The question, quis ille?, in the prologue of Apuleius’ Metamorphoses not only introduces the reader/listener to the narrator of the tale to follow, but also indicates that the issue of identity, of who or what one is, will be a significant theme of the novel. Because the major story of the novel involves the human Lucius’ transformation into an ass and back again, one of the most important factors involved in the issue of identity is that of species membership, that is, whether an individual is “human” or “animal”.
This paper will investigate the issue of human/animal identity in Apuleius’ Metamorphoses. Building on recent studies of performance and spectacle in the Metamorphoses, including Stavros Frangoulidis’ Roles and Performances in Apuleius’ Metamorphoses (2001) (esp. Chapter IV, “Man and Animal”) and Niall Slater’s “Passion and Petrification: The Gaze in Apuleius” (1998) and “Spectator and Spectacle in Apuleius” (2000), and Keith Bradley’s work on the “animalization” of slaves (“Animalizing the Slave: The Truth of Fiction” (2000)), I explore the notion that one’s identification as “human” is entailed in the giving of a “proper” performance.

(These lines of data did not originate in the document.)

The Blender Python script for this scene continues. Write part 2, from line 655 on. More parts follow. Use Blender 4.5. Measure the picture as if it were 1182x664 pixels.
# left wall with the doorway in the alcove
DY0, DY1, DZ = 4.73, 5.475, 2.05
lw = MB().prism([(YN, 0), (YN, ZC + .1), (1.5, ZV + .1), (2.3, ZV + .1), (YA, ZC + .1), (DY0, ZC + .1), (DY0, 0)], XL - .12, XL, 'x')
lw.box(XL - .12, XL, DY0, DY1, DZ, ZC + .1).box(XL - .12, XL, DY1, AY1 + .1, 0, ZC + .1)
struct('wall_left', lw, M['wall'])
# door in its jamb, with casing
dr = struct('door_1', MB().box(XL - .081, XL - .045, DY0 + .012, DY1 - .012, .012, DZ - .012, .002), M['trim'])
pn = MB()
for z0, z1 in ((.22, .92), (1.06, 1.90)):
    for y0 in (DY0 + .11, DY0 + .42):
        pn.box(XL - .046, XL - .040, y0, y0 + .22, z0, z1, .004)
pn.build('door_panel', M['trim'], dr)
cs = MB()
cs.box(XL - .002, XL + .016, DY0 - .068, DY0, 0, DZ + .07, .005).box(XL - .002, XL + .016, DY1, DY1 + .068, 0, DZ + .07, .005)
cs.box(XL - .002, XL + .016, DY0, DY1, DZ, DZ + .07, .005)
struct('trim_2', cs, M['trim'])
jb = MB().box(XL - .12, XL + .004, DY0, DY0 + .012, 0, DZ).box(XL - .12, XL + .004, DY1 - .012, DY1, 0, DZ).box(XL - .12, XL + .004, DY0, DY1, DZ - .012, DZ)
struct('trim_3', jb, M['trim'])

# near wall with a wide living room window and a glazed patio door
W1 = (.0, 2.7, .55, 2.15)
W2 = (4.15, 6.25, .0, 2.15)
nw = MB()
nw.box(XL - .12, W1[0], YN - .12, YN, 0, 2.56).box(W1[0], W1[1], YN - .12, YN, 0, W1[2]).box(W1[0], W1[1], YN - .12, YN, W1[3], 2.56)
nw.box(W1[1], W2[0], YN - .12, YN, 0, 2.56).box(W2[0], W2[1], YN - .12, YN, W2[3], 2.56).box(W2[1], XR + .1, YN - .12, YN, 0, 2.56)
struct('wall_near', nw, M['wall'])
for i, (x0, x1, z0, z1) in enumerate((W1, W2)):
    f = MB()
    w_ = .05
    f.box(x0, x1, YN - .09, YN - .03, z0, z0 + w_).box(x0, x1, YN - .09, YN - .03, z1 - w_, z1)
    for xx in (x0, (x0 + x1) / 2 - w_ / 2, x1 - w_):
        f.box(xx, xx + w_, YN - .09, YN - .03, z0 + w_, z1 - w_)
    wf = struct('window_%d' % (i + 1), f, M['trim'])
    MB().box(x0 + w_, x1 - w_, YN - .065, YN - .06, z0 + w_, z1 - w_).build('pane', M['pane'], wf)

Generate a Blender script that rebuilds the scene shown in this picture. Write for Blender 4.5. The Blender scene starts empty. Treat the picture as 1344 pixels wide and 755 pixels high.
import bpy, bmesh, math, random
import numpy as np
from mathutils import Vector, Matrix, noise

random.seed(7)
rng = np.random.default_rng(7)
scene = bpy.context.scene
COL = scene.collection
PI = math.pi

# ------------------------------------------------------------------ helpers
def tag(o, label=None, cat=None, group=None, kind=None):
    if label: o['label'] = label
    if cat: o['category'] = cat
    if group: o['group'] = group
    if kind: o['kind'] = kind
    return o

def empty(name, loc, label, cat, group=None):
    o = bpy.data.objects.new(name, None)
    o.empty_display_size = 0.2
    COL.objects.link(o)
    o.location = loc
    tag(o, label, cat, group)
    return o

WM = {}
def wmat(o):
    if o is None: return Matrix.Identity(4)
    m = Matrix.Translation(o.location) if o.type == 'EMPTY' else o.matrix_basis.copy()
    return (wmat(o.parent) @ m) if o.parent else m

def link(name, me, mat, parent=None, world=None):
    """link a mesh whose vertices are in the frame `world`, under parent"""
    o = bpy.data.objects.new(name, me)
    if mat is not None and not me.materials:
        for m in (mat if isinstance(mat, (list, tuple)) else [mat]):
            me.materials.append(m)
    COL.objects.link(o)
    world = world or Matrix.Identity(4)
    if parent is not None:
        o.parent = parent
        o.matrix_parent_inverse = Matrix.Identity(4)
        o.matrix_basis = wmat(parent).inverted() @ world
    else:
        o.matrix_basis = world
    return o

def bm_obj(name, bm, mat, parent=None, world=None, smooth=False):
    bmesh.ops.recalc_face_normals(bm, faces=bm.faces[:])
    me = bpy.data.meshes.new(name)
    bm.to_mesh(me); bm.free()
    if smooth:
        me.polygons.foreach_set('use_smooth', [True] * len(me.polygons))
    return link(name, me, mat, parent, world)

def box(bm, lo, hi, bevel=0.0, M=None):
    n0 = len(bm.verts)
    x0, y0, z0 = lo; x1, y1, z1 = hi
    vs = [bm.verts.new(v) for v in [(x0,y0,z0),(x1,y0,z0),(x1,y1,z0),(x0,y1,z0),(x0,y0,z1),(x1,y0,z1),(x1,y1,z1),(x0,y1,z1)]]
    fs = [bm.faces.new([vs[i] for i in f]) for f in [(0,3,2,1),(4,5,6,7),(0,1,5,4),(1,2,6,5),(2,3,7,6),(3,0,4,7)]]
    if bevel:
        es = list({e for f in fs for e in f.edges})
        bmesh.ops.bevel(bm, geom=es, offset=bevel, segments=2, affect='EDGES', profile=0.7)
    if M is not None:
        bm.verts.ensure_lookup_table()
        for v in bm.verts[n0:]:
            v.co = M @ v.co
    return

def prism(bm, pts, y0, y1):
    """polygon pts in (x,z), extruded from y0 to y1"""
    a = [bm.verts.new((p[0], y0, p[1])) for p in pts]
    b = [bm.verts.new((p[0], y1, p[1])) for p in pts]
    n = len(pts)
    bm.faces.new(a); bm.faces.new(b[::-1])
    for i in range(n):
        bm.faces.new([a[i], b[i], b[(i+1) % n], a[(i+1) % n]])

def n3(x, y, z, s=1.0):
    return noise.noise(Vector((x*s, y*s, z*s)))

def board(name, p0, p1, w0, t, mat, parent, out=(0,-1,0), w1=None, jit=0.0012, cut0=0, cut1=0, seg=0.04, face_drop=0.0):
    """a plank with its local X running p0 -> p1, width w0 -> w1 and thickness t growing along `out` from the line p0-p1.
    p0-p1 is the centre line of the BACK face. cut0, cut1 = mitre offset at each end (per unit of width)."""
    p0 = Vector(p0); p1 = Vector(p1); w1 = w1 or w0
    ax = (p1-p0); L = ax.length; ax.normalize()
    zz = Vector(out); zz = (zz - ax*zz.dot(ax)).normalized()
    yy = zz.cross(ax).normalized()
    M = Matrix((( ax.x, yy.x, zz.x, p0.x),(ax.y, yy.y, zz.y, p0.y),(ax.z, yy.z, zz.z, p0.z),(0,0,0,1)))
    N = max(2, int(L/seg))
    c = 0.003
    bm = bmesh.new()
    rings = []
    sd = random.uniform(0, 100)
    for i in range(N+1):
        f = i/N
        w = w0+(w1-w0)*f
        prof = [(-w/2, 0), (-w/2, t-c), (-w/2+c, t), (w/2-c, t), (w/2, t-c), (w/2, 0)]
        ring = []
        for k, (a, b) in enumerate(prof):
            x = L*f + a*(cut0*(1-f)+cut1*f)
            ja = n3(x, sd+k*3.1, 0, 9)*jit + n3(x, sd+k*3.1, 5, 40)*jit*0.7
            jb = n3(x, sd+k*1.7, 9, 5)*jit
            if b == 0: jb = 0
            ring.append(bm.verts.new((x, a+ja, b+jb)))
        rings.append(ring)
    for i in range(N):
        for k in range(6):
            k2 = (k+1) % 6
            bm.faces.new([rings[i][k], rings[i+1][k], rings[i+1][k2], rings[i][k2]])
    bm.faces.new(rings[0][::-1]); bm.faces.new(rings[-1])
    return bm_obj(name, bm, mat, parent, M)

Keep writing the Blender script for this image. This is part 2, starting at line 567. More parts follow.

Focusing on two performances: 1.) the robber Thrasyleon’s almost too successful performance as a bear (IV.13-21), and 2.) Lucius as ass’ only somewhat successful performance as a human for his owner Thiasus (X.13-23) (these are also the focus of Frangoulidis’ “Man and Animal” chapter), I suggest that performing in the Metamorphoses is not simply a matter of taking on a temporary role, but is also both the expression and instigator of one’s own identification, including one’s identification as “human”.
Identification itself, however, is a tricky business. One might seem one thing to oneself (one might call this one’s “self-image”) and something else entirely to others (one’s “public image”). According to Richard Jenkins in Social Identity (2004), an individual’s identification is a result of the interplay between these two aspects of identity. For an individual’s identity performance to succeed, one requires the complicity of one’s audience. In other words, others help to shape one’s identity; or, to put it in theatrical terms, one’s identity is co-produced.
The interplay between Lucius’ own self-image as human and his public image as ass is responsible for much of the reader’s pleasure and the comedic elements of the plot. However, these issues of identification also have their serious side. Treating a human “like an animal”, as Bradley has shown in the case of human slaves, may affect the human’s own sense of self as “human”. Likewise, a man dressed as a bear, acting “like a bear”, may play the part so successfully that he not only convinces others through his performance, but he also convinces himself. Lucius’s identification as “human”, too, varies according to his treatment by others. Thus, Apuleius’ Metamorphoses presents a world in which, whether one is truly and magically transformed or not, slave or elite, one may at any moment be rendered “animal”.